Selected Publications

  • 2001- Pigsfoot Jelly and Persimmon Beer: Foodways from Virginia's Writer's Project. (ed.) Albuquerque: University of New Mexico Press
  • 1998 - Wrote the entry on James Taylor Adams for the Dictionary of Virginia Biography, Vol. 1.
  • 1998 - (with Nancy J. Martin-Perdue) Consulted on and appeared in the Video: "The Iris Still Blooms," produced by Maria Hess at WVPT-TV, Harrisonburg, Virginia. Premiered September 16, 1998.
  • 1997 - (with Nancy J. Martin-Perdue) "Talk About Trouble: Documentation of Virginia Culture." In Documenting Cultural Diversity in the Resurgent American South. Publication of the Association of College and Research Libraries. Edited by Margaret R. Dittemore and Fred J. Hay.
  • 1996 - (with Nancy J. Martin-Perdue). "Talk About Trouble": A New Deal Portrait of Virginians in the Great Depression. Chapel Hill: University of North Carolina Press. This book won the National Oral History Association's award for the outstanding book using oral history in 1997.
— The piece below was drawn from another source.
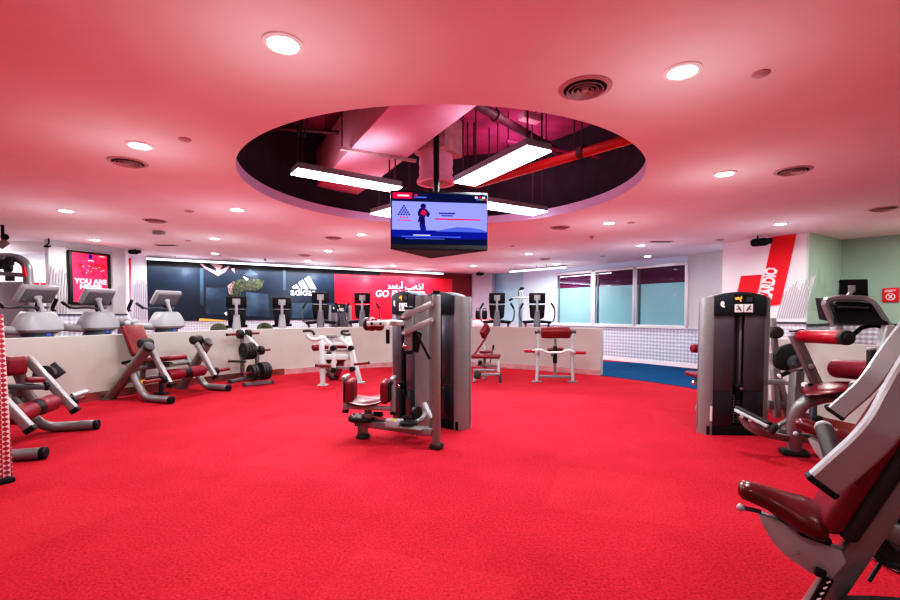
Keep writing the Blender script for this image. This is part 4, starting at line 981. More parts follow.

  • 1995 - "What Made Little Sister Die?": The Core Aesthetic and Personal Culture of a Traditional Singer," Western Folklore, Vol. 54, No. 2 (April 1995), pp. 141-163.
  • 1992 - Pigsfoot Jelly & Persimmon Beer: Foodways from the Virginia Writers' Project. Santa Fe, New Mexico: Ancient City Press.
  • 1992 - Weevils in the Wheat: Interviews with Virginia Ex-Slaves. Charlottesville: University Press of Virginia.
  • 1991 - (with Nancy J. Martin-Perdue). 'To Build a Wall Around These Mountains' : The Displaced People of Shenandoah. Magazine of Albemarle County History 49:48-71.
  • 1991 - Gruver Meadows: Anatomy of a Murder Ballad. Folklore and Folklife in Virginia 4:59-65.
  • 1987 - Outwitting the Devil: Jack Tales from Wise County Virginia. Santa Fe, New Mexico: Ancient City Press.